Comfort is not the same as understanding
The caution generalizes far beyond the cushion. In any inner work, a deep sense of calm or relief can be mistaken for the resolution of what produced the distress, when in fact the underlying conditions are merely quiet for a time. The verse's discipline is to ask, of any peace, whether it rests on something genuinely seen or only on a temporary stilling of the surface — a question worth carrying into ordinary self-knowledge as much as into meditation.
Further Reading
- Samadhi Pada 1.18 — The Other Absorption — The preceding sutra, whose warning that 'only the latent impressions remain' is exactly what makes the states in this verse temporary rather than liberating.
- Samadhi Pada 1.20 — The Path of the Practitioner — The companion verse, describing 'the others' for whom the genuine absorption must be actively won, in pointed contrast to the passive state described here.
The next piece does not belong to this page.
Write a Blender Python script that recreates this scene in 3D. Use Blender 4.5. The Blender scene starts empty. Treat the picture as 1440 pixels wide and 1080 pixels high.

- Samadhi Pada 1.16 — The Higher Dispassion — Defines the clear seeing of the Self that these beings lack, which is why their samskaras remain and their state is not final.
- Vyasa, Yoga-Bhasya on 1.19 — The earliest commentary, which explains that the bodiless and nature-merged reach their state without realization, so their latent impressions persist and they eventually return. Classical Sanskrit source.
- Mandukya Karika of Gaudapada — A Vedantic text on the stilling of mind that warns against laya, the dissolution resembling deep sleep, and insists only liberating knowledge severs the bond — a parallel to this verse's caution. Classical Sanskrit source.
Frequently Asked Questions
Who are the videhas and prakriti-layas in this verse?
The videhas, the 'bodiless,' are beings who through practice have dissolved identification with the physical body and abide in subtle, disembodied realms. The prakriti-layas, those 'merged into nature,' have gone further, absorbing back into the unmanifest ground of prakriti itself. Both reach states of vast duration and apparent peace, but as a circumstance of their existence rather than through realization.
Why is the state described in this verse not true liberation?
Because these beings reached it by absorption rather than by clear seeing of the Self. Their samskaras — the deep latent seeds of the mind — remain intact beneath the surface. When the vast duration of their state is exhausted, those seeds stir again and the being returns to embodied life. The peace was real but temporary, a result of conditioning rather than its end.
What does bhava-pratyaya mean here?
Bhava-pratyaya means 'caused by becoming' — the exalted state arises from these beings' very mode of existence, as a circumstance of how they came to be, rather than as the ripened fruit of realization. It comes to them with the territory of their birth or condition. This is contrasted with the next verse, where the genuine state is actively won through deliberate means.
Is this verse saying that meditative bliss is a trap?
Not that bliss is bad, but that mistaking it for the goal is the trap. The verse and its classical commentary warn against settling into a sublime, prolonged absorption as if it were freedom. Such states are valuable but can be slept through and returned from unchanged at the root. The caution is to keep even the highest experience in service of the clear insight that actually liberates.
How does this verse connect to Buddhist teaching?
Closely. Buddhist cosmology describes beings reborn in formless, exalted heavens after deep meditative attainment, abiding for immense spans yet eventually falling back into the cycle of becoming. The Buddha himself is said to have mastered the highest formless absorptions under his early teachers and left them because they did not end suffering — the same recognition this verse encodes.